Linnea Wagner enjoyed the facilities at Lions Park recently to cool off.

Linnea Wagner enjoyed the facilities at Lions Park recently to cool off.

COLUMN: In search of Nelson’s hottest day

How far do you have to go back to find the warmest temperature in the city’s history?

What community recorded the highest temperature in Canada in 1977?

Full marks if you said Salmo.

The recent heat wave got me wondering about all-time record highs, and it turns out there’s a Wikipedia page devoted to such trivia. While the list is subject to the existence or non-existence of recording stations, to my surprise, BC generally and West Kootenay/Boundary specifically are very well represented.

Between 1900 and 2014, Canada’s hottest annual temperature was recorded in BC 66 times — Saskatchewan was the runner up with 32, followed by Manitoba with 12, and Alberta and Ontario with eight each.

Lytton has been Canada’s annual hotspot 14 times, followed by Spences Bridge and Osoyoos at eight each (Osoyoos’ appearances all fell between 1992 and 2002).

Communities closer to home have led the nation in sweltering temperatures a combined ten times.

In 1922, 1923, and 1924, Grand Forks tied for the hottest place in Canada with temperatures of 40, 38.9, and 42.8 degrees Celsius respectively. (In the latter year, Waneta was the other place to reach that scorching mark.)

In 1927, 1928, and 1929, Greenwood held or tied the hottest temperature when it reached 43.3, 41.7, and 42.2 degrees respectively.

When the mercury rose to 43.9 in Rock Creek on July 29, 1934, it was, at the time, the hottest temperature ever recorded in Canada. However, the mark was exceeded on July 5, 1937 in Midale and Yellow Grass, Sask when it got up to 45 degrees in both places. (A separate, contradictory Wikipedia list claims those towns reached an unbelievable 51 degrees that day.)

The BC record was broken on July 16-17, 1941 when it got up to 44.4 degrees in Lytton, Lillooet, and Chinook Cove. (Rock Creek’s record day remains the 11th hottest temperature on the books in Canada.)

Grand Forks had Canada’s warmest temperature of 1940 at 42.2 degrees, and Waneta topped the list in 1945 at 41.1.

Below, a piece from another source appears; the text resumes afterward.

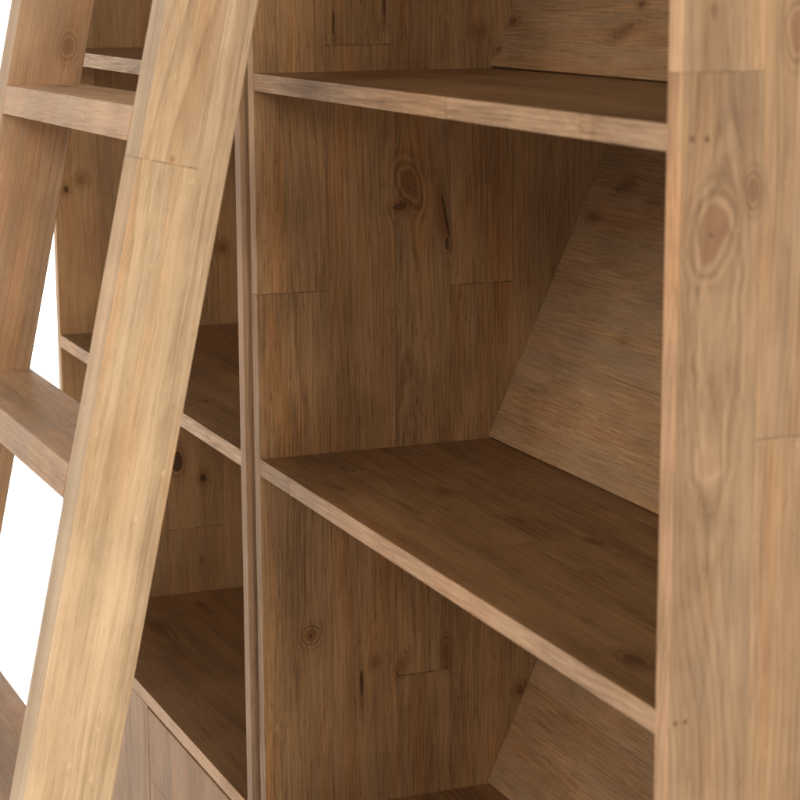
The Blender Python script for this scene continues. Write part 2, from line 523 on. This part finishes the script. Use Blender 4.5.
def back_mat(seed, w_, seams, knots, dim=1.0):
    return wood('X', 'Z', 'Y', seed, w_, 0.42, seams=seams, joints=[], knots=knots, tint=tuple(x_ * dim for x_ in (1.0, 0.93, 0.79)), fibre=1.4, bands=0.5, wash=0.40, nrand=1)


def slant(zrel):      # height above the shelf -> distance up the slope
    return zrel * math.hypot(D1 - D0, SLOPE_H) / SLOPE_H


W2 = 0.83791
keys2 = dict(left=left2, right=right2,
             shelf=[shelf_mat(41, W2), shelf_mid2, shelf_mat(43, W2)],
             back=[back_mat(51, W2, [slant(0.11), slant(0.225), slant(0.30)], [(0.35, slant(0.15), 0.012, 0.006, 0, 0.8)]),
                   back_mat(52, W2, [slant(0.095), slant(0.19), slant(0.268)],
                            [(0.077, slant(0.274), 0.013, 0.0065, 0.25, 1.0), (0.03, slant(0.236), 0.012, 0.005, 0, 0.9),
                             (0.14, slant(0.262), 0.010, 0.0016, 0.0, 1.0), (0.19, slant(0.13), 0.012, 0.003, 0, 0.5)]),
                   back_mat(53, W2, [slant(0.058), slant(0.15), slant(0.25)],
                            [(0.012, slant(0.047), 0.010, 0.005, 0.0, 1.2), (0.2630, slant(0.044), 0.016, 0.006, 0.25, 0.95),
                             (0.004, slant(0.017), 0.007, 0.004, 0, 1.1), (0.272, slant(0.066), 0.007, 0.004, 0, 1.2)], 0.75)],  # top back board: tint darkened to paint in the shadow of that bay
             front=wood('Z', 'X', 'Y', 61, 0.55, 0.42, tint=(1.0, 1.0, 1.0), nrand=1),
             door=wood('Z', 'X', 'Y', 62, 0.55, 0.42, tint=(1.0, 1.0, 1.0), nrand=1))
case2 = bookcase((0, 0, Z0), W2, 2, 'pine bookcase on the right, its broad knotty outer side panel beside open shelves', keys2, 0.415)

# --- left hand bookcase, a few millimetres forward of its neighbour
W1 = 0.8088
LX = -0.85834
DY = -0.00452
left1 = wood('Z', 'Y', 'X', 71, 1.9, DEPTH, seams=[0.062, 0.15, 0.235, 0.31, 0.385],
             joints=[(zk(-0.30), 0.15, 0.235, 19)],
             knots=[(zk(0.2033), 0.0162, 0.0060, 0.0042, 0, 1.5), (zk(0.2162), 0.0388, 0.0075, 0.0070, 0, 0.9),
                    (zk(0.1118), 0.2410, 0.0085, 0.0080, 0, 1.0), (zk(-0.2263), 0.2044, 0.0075, 0.0060, 0, 1.6),
                    (zk(-0.1980), 0.1660, 0.0170, 0.0095, 0, 1.5), (zk(-0.3501), 0.1999, 0.0040, 0.0030, 0, 0.8)],
             tint=TN, wash=0.3, nrand=1, edge=EDG1)
keys1 = dict(left=left1, right=wood('Z', 'Y', 'X', 72, 1.9, DEPTH, tint=(0.95, 0.93, 0.9), nrand=5, edge=EDGE),
             shelf=[wood('X', 'Y', 'Z', 73, W1, DEPTH, knots=[(0.1468, 0.0891, 0.020, 0.008, 0, 0.95), (0.0697, 0.177, 0.014, 0.006, 0, 0.9),
                                                             (0.10, 0.176, 0.008, 0.005, 0, 0.9)],
                         tint=(0.53, 0.44, 0.30), wash=0.1, edge=EDG1, nrand=1),
                    shelf_mat(74, W1, nrand=2, edge=EDG1), shelf_mat(75, W1, nrand=2, edge=EDG1)],
             back=[back_mat(81, W1, [0.12, 0.22, 0.3], []), back_mat(82, W1, [0.1, 0.2, 0.3], []), back_mat(83, W1, [0.1, 0.2, 0.3], [])],
             front=wood('Z', 'X', 'Y', 84, 0.55, 0.41, tint=(1.10, 1.05, 0.96), wash=0.2, fibre=1.0, nrand=0),
             door=wood('Z', 'X', 'Y', 85, 0.55, 0.41, tint=(1.10, 1.05, 0.96), wash=0.2, fibre=1.0, nrand=0))
case1 = bookcase((LX, DY, Z0), W1, 1, 'open pine bookcase on the left with a cupboard door below, standing behind the ladder', keys1, -0.452 - LX)

# ------------------------------------------------------------------ ladder
OX, OY, OZ, AL, RHO = -0.3239, -0.1802, 0.3752, 0.2162, -0.0104
LW, LD, TL, TRR, GAP, TR = 0.5238, 0.0837, 0.0500, 0.0475, 0.32, 0.0308
TA = math.tan(AL)
O = Vector((OX, OY, OZ))
M = Matrix.Rotation(RHO, 3, 'Y')
cbot = FLOOR - OZ + 0.001
ctop = 0.46
base = O + M @ Vector((0, cbot * TA, cbot))
lad = empty('ladder', base, 'leaning wooden ladder with flat treads standing in front of the bookcases', 'ladder', rot=(0, RHO, 0))
HL = ctop - cbot
zr = -cbot                       # local height of the rung top seen highest in the photo
YEL = (1.43, 1.57, 1.64)
INN = (1.28, 1.24, 1.18)
stR = wood('Z', 'Y', 'X', 91, HL, LD, seams=[], joints=[((zr - 0.0390) * (1 + TA * TA), -10, 0.056, 33)],
           knots=[(zr + 0.015 - 0.05, 0.030 + TA * (zr - 0.035), 0.002, 0.0015, 0, 0.9)],
           tint=YEL, wash=0.10, fibre=0.6, lines=0.5, bands=0.9, shades=[(-0.1, 0.010, 0.05), (0.068, 1, 0.12)], nrand=0)
stL = wood('Z', 'Y', 'X', 92, HL, LD, seams=[], joints=[(zr * 1.05 - 0.60, -10, 10, 21)],
           knots=[(zr + 0.055, 0.064 + TA * (zr + 0.05), 0.012, 0.0070, TA, 0.7)],
           tint=INN, wash=0.3, fibre=0.6, lines=0.4, nrand=0)


def unshear(mt, k):
    """grain follows the tilted stile: y' = y - k z"""
    t = mt.node_tree
    tc = next(n for n in t.nodes if n.type == 'TEX_COORD')
    sx = next(n for n in t.nodes if n.type == 'SEPXYZ')
    a = t.nodes.new('ShaderNodeSeparateXYZ')
    t.links.new(tc.outputs['Object'], a.inputs[0])
    g = G(t)
    y2 = g.mad(a.outputs[2], -k, a.outputs[1])
    z2 = g.mad(a.outputs[2], 1 + k * k, g.mul(y2, k))
    t.links.new(g.xyz(a.outputs[0], y2, z2), sx.inputs[0])


# knots on the stiles are placed in straightened coordinates
for mt in (stR, stL):
    unshear(mt, TA)
    for n in mt.node_tree.nodes:
        if n.type == 'GROUP' and n.node_tree == knot_t:
            n.inputs['slant'].default_value = 0.0
            kv = n.inputs['kv']
            kv.default_value = kv.default_value - TA * (n.inputs['ku'].default_value)
            n.inputs['ku'].default_value *= 1 + TA * TA

board('stile', lad, (TL, LD, HL), (-TL, 0, 0), stL, shear=TA, bevel=0.0012)
board('stile', lad, (TRR, LD, HL + 0.004), (LW, 0, -0.004), stR, shear=TA, bevel=0.0012)
k = 0
zz = zr
while zz - GAP > 0.08:
    zz -= GAP
tops = []
while zz < HL - 0.02:
    tops.append(zz)
    zz += GAP
for j, zt in enumerate(tops):
    mt = wood('X', 'Y', 'Z', 101 + j, LW, LD, seams=[], joints=[], tint=(1.26, 1.23, 1.20), wash=0.45, fibre=0.7, nrand=1)
    board('rung', lad, (LW - 0.0006, LD - 0.0006, TR), (0.0003, (zt - TR) * TA + 0.0003, zt - TR), mt, shear=TA, bevel=0.0014)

However, in the last 70 years, a local community has only once registered on the hottest-place-of-the year list — Salmo, as mentioned above, in 1977 when it reached 41.5 degrees. But reviewing daily data from the National Climate Archive, while it hit at least 40 degrees in Salmo on three days in August 1977, the hottest I could find was 40.6 on the 18th.

As for Nelson, the data goes back to 1904. On June 28 of this year, it reached 37 degrees, breaking the old mark for that day of 33.9 set in 1932. According to theweathernetwork.com, 29 other BC communities also set new records — Castlegar also hit 37 degrees, besting the old mark of 35 set in 1922; Creston got up to 38.1, nearly five degrees higher than the 33.3 recorded in 1926. Kamloops broke a record that dated back to 1896.

Although figuring out Nelson’s all-time high temperature isn’t simple — you have to comb through monthly highs year-by-year, and I could have easily overlooked some — the best candidate I came up with was July 28, 1934 when it hit 39.4 (just shy of 103 degrees Fahrenheit).

I checked the Nelson Daily News to see how people coped with that sort of heat in the pre-air conditioning era. The big headline of the day was “Italian rebuke is aimed at Hitler; note demands disbanding of troops.”

The secondary headline was “Mills in paths of fires in Kootenays.” The story began: “Spread by a strong gale, fires ranged over a great area of Nelson Sunday night, endangering two mills, valuable stands of timber and blocking the Nelson-Nelway highway.”

Another story confirmed “Nelson residents had reason to complain about the heat Saturday. Soaring to 103 degrees, the government thermometer recorded the highest temperature in over 13 years.”

They only had access to records back to 1921, but said in that time “only once before has the mercury gone over the 100 mark. That was in 1930 when 102 degrees was recorded.” (Meanwhile, in Warfield that day, it hit 41.1 degrees.)

So how did people beat the heat? They jumped in the lake.

Under the headline “Nelson area a bathing beach; water teems with bathers,” another story read: “Shore of the West Arm in and near Nelson were one continuous bathing beach Sunday, when uncounted hundreds went into the water under the spur of the hot wave.

“Actual count showed at times 150 bathers on the float at Lakeside park and of the subsidiary float, apart from other scores in the water on the four sides, besides other hundreds bathing or wading inshore all along the park frontage. Possibly 1,000 were in the water at the park during the day.”

The story added that every beach for 10 miles upstream from Nelson was covered with bathers.

The lake is still a nice way to cool off, but I’ll be quite happy if we don’t break further temperature records this summer.